Este malestar es compartido, sospecho, por el noventa por ciento de los colombianos, independientemente de que hubieran apoyado las negociaciones de paz o no. Todos hemos salido perdiendo con la guerra y nadie se siente cómodo con la reivindicación política de las Farc. Como las niguas, por mucha mitología que haya en torno al ingenio que produce su picadura, la inmensa mayoría no lamentará su extinción. Eso no se nos puede olvidar. Todos remamos el mismo barco. Desde 2008, cuando 12 millones de personas marcharon por las calles en contra de las Farc, quedó claro lo que piensa la sociedad civil. Los políticos populistas fingen desmemoria. Su estrategia pasa por negar ese juicio compartido y dividir artificialmente a la sociedad, enconando odios y miedos en una población que ha tenido los mismos victimarios y ha sufrido por igual. Hay que evitar caer en este juego para mantener la claridad.

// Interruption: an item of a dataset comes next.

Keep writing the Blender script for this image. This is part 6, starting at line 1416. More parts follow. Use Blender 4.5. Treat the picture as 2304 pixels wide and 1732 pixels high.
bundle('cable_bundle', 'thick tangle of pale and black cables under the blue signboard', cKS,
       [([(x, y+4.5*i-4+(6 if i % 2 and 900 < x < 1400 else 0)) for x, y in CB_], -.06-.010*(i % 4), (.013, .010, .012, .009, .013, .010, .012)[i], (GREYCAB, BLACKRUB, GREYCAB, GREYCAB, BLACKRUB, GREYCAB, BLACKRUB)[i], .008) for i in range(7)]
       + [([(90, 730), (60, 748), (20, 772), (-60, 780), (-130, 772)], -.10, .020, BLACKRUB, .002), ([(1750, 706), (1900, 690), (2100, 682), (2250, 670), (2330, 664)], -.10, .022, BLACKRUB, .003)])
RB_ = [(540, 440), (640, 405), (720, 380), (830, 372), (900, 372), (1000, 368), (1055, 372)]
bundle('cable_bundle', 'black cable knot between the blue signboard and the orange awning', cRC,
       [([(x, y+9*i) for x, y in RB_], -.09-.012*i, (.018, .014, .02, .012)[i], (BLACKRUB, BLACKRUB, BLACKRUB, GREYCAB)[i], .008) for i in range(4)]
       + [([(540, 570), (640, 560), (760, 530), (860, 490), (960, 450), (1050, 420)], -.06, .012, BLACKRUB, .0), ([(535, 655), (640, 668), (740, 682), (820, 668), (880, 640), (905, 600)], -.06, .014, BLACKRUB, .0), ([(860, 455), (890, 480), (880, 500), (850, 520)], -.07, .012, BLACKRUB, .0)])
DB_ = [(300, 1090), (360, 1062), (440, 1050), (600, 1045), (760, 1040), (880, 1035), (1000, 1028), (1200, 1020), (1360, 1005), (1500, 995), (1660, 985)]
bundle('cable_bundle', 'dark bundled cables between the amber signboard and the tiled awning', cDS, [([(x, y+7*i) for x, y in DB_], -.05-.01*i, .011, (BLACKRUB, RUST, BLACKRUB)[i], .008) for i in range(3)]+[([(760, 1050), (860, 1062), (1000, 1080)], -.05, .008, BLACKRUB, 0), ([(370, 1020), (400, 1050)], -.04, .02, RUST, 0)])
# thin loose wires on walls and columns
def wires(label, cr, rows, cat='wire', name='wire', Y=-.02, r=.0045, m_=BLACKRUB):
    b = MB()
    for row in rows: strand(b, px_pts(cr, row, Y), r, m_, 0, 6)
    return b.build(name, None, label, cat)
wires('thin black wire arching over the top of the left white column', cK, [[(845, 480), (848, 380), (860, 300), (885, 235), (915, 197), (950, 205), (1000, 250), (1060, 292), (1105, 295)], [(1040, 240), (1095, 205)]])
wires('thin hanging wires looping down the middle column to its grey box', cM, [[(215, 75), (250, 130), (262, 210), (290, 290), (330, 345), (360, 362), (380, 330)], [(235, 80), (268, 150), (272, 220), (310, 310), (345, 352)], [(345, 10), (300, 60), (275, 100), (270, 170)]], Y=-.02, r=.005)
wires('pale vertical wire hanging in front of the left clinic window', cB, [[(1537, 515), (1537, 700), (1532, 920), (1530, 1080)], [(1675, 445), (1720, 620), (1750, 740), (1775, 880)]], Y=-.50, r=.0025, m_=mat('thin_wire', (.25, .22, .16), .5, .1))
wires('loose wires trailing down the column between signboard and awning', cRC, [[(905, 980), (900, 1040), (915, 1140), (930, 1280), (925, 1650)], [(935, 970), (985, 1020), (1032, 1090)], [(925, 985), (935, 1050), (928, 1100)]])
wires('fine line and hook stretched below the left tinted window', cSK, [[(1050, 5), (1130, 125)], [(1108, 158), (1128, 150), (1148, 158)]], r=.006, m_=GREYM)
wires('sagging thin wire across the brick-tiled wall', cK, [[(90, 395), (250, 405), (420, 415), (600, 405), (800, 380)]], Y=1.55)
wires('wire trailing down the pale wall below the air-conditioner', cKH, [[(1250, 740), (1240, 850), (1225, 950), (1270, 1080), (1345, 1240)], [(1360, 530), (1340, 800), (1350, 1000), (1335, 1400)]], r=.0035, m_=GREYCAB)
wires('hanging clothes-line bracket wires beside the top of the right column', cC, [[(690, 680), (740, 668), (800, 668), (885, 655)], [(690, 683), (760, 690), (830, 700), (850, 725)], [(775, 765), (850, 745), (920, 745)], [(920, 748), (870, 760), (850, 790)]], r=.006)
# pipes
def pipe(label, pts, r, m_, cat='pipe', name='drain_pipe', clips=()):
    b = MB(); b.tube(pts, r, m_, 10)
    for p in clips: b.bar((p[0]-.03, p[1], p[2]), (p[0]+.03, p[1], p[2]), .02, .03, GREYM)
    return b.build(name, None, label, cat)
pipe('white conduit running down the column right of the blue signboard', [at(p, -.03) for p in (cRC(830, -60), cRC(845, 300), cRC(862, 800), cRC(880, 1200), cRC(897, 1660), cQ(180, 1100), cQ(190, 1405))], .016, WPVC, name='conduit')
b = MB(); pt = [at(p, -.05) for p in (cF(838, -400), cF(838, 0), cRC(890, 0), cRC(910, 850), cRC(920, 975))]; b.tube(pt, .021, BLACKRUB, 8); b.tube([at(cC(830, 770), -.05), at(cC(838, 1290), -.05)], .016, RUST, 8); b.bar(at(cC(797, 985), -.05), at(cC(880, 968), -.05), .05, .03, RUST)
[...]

Nadie quiere ver a las Farc en las instituciones, es verdad, pero tampoco en el monte. A estas alturas, resignarse a que todo vuelve a empezar supondría un descorazonador golpe moral. Tenemos dos opciones por delante; al menos es lo que parece. Y aunque ninguna es buena, refrendar el final de la guerra es sin duda la menos mala. Es menos malo despolitizar la violencia –que seguirá, lamentablemente, mientras la coca sea ilegal— y alejar a la cúpula de las Farc de su hábitat natural. Timochenko y compañía son una especie adaptada al Kalashnikov y al matorral. Ahí tienen garantizada su supervivencia. En la vida pública, en cambio, obligados a proponer leyes, a negociar, a debatir y a regirse por unas normas mínimas de convivencia democrática, están condenados a languidecer y pasar a la absoluta irrelevancia. Paradójicamente, creo que su influencia en la vida pública será menor dentro de las instituciones que fuera. Esto, siempre y cuando no se nos olvide que ningún partido representa la verdadera oposición a las Farc. Es el país entero el que la representa y el que debe demostrarlo cuando tenga que elegir a sus cargos públicos. El destino inevitable de las Farc es el basurero de la historia. Allá, si recordamos lo que nos unió en 2008, las vamos a enviar.